摩天楼オペラ【インタビュー】シンフォニックな王道チューンに籠められた力強いメッセージに胸打たれる「Innovational Symphonia」
■“世界線”というワードはアニメからヒントを得た
■一度起きたことはリセットできない……っていう
――なるほど! そして今回もカップリングに3曲収録という嬉しいボリュームですが、2曲目の「あの日の世界線に向かって」はタイトルからして、どういう意味なのかと。

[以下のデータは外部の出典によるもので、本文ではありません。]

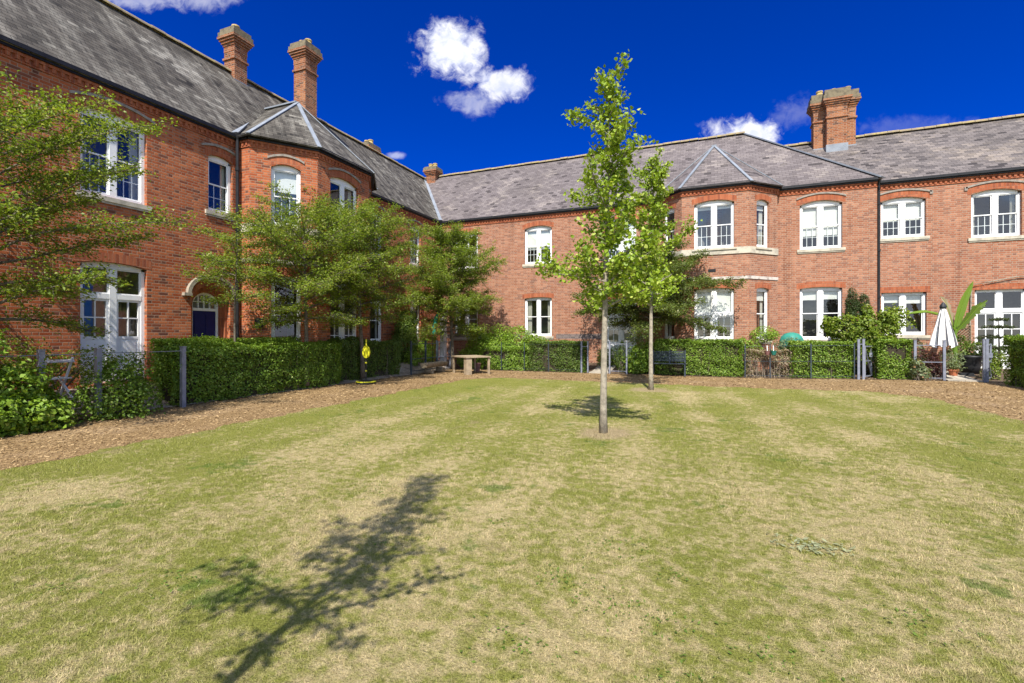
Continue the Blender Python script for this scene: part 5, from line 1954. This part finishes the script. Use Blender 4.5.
# lattice
t = thing('trellis', (8.62, 22.5, .9), 'diamond lattice panel on the wall left of the right white doors', 'trellis')
mb = MB()
x0, x1, z0, z1, y_ = 8.40, 8.86, 1.02, 1.92, 22.5
for a in np.arange(-1, 1.4, .105):
    for sg in (1, -1):
        p, q = [], None
        # clip the slat to the panel
        seg = []
        for s in np.linspace(0, 1, 60):
            z = z0 + (z1 - z0) * s
            x = x0 + a + sg * (z - z0) if sg > 0 else x1 - a - (z - z0)
            if x0 <= x <= x1:
                seg.append((x, y_ + (.012 if sg > 0 else 0), z))
        if len(seg) > 2:
            mb.bar(seg[0], seg[-1], .010, .022, (0, 1, 0))
mb.build('lattice', TIMBER, t)
mb = MB()
for x in (x0 - .02, x1):
    mb.box(x, x + .02, y_ - .02, y_ + .03, z0, z1)
for z in (z0 - .022, z1 + .002):
    mb.box(x0 - .02, x1 + .02, y_ - .02, y_ + .03, z, z + .02)
mb.build('frame', TIMBER, t)

# covered barbecue: domed green cover
t = thing('covered_barbecue', (2.95, 20.9, .2), 'domed green cover standing above the dried-out hedge', 'cover')
mb = MB()
NP = 24
prof = [(.44, .75), (.43, 1.0), (.42, 1.26), (.36, 1.42), (.24, 1.53), (.08, 1.58)]
for r, z in prof:
    for k in range(NP):
        a = 2 * math.pi * k / NP
        rr = r * (1 + .035 * math.sin(6 * a + z * 4) + .02 * math.sin(11 * a))
        mb.v.append((2.95 + rr * math.cos(a), 20.9 + rr * .85 * math.sin(a), z + .1))
for j in range(len(prof) - 1):
    for k in range(NP):
        q = (k + 1) % NP
        mb.f.append((j * NP + k, j * NP + q, (j + 1) * NP + q, (j + 1) * NP + k))
mb.f.append(tuple((len(prof) - 1) * NP + k for k in range(NP)))
mb.build('cover', TEALCOVER, t, smooth=True)
for a in (-.3, .3):
    for b in (-.2, .2):
        mb = MB()
        mb.box(2.95 + a - .02, 2.95 + a + .02, 20.9 + b - .02, 20.9 + b + .02, .15, .85)
        mb.build('leg', DARKPL, t)
# hanging pots on the dry hedge rail
for x, m, lb in ((1.90, PURPLEPOT, 'small dusky hanging pot on the rail in front of the dried-out hedge'), (2.10, TEALCOVER, 'small green hanging pot on the rail in front of the dried-out hedge')):
    t = thing('hanging_pot', (x + .1, 19.66, .9), lb, 'plant pot', 'hanging pots on the fence rail')
    mb = MB()
    mb.lathe((x + .1, 19.60, .86), [(.06, 0), (.11, .14), (.12, .15), (.10, .15)], 14)
    mb.build('pot', m, t)
    mb = MB()
    mb.bar((x + .1, 19.60, 1.0), (x + .1, 19.69, 1.2), .015, .015, (1, 0, 0))
    mb.build('hook', WHITE, t)

# bare climber stem trained across the right-hand wall
mb = MB()
mb.tube([(8.86, 22.55, .3), (8.87, 22.54, 2.0), (8.90, 22.53, 3.38), (9.5, 22.53, 3.52), (10.2, 22.53, 3.66), (11.3, 22.53, 3.70), (12.0, 22.53, 3.66)], [.028, .024, .022, .02, .018, .014, .008], 6)
for k in range(14):
    x = 9.0 + k * .2
    z = 3.42 + .13 * min(1, (x - 8.9) * .6)
    mb.tube([(x, 22.53, z), (x + .1, 22.50, z + random.uniform(-.12, .12))], [.007, .003], 4)
tag(mb.build('climber_stem', BARKG, None, (8.86, 22.55, .3)), 'bare grey climber stem trained above the right white doors', 'climber')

苑:“世界線”というワードは「シュタインズ・ゲート」というアニメから来ていて、作中に僕たちが今いる一本の世界線からタイムリープすると、もう一本の世界線に行くとう理論があるんですね。で、やり直したい過去があってタイムリープを繰り返しても、結局は求めている過去には戻れない。要するに一度起きたことはリセットできない……っていうことで、それでも過去に戻ってやり直したいと願う主人公・岡部倫太郎の気持ちになり切って歌いました。
彩雨:もともとは冷たく淡々とした、サビでもガツンと盛り上がったりしない曲っていうイメージで、僕が持っていったんです。そしたらピアノの冷たいリフレインが苑の中で「シュタインズ・ゲート」とリンクしたらしく、その話を聴いてから僕もアニメを観たら、もう、ハマり具合が完璧で! この曲を聴くと登場人物が思い浮かぶし、彼らを見るとこの曲が流れてきます(笑)。
燿:僕は友達であるDuelJuelのShunくんが、あまりに「シュタインズ・ゲート」を推してくるんで、逆に拒否反応で観てなくて。歌詞を見たときは「魔法少女まどかマギカ」で、暁美ほむらが魔女と延々戦ってるシーンが出てきました。僕が暁美ほむら推しっていうのもあるんですけど、これって彼女もハマらない?
苑:いや、僕は岡部倫太郎しか……。
――もしや摩天楼オペラって、皆さんアニメ好きなんですか?
悠:いえ、僕とAnziは全然わかんないですね。でも、これは原曲を聴いた段階で“大好きだな”と思ったんで、ドラムのイメージは一発で見えました。
Anzi:僕も、こういう隙間の多い8ビートは好きなんですよ。とにかく寒い荒野あたりで弾いてるような映像が思い浮かびましたね。
苑:ただ、本当に淡々とした曲なんで、ヴォーカルで色付けしないと単調すぎる仕上がりになってしまうと思ったんです。そこでAメロではか細く掠れた声を混ぜて、徐々に盛り上げていきました。なので、最初のサビと最後のサビの“溺れていく”を、ぜひ聴き比べてほしいですね。そこに感情の差が表れてますから。
彩雨:うん。歌入れのとき、ディレクターさんと顔を見合わせて“役者だね!”って言った記憶がある。
悠:僕は最後の10秒で、いきなり場面が展開して開けたな!ってところでスッ!と終わるのが一番好き。すごく気持ちいい。
――そこから間髪入れずに始まる「Freesia」も、恐ろしくインパクトのある曲で。妖艶かつエキゾチックなムードに、ベリーダンスの女性が目に浮かびました。
苑:正解です。仮タイトルから「異国風メタル」で、こういう曲はずっとやってみたかったんです。ただ、そのためにはオリエンタル風な雰囲気のあるヴォーカルがキモになってくるんで、ようやく技術的に歌えるようになった今、出してみた感じです。
彩雨:とはいえ、全員が異国風にやる必要もないですからね。そっちに色付けするのは僕の仕事だろうと、いろんな国の民族楽器を要所要所に散りばめていきました。スタジオでも“これはどこの国だろう?”って話が出たんですけど、だから、どこの国って限定してるわけでもないんですよ。
Anzi:間奏ではガットギターを使って、僕は一人スペインしてみました。そういうのが大好物なんで。
悠:僕も気持ち的にはスペイン風の情熱を感じながら叩いたのと、歌や上物を引き立たせようと割と抜いてます。歌の中にはツーバスが入ってこないし。
燿:ベースもイントロとかAメロとか激しい部分はローB押しで、プレイも普通通りですね。このテンポでずっとローBでやってる曲はあんまり無かったんで、気分はスリップノットでした(笑)。
――ちなみに、タイトルのフリージアには“純情、純真”という花言葉がありますが、歌詞はどういったストーリーなんでしょう?
苑:アイドルだとかアニメのキャラクターだとか、要するに手の届かない人への想いが高まって、自分の中の世界で二人きりになっていく男性の心理を書いた歌ですね。そういった純情プラス、相手の女性を純真な人だと信じているというダブルの意味での純真です。僕自身は現実に触れられる子じゃないとダメですけど(笑)、「あの日の~」と同じく空想から歌詞を生み出すというのも、作詞家としての引き出しですから。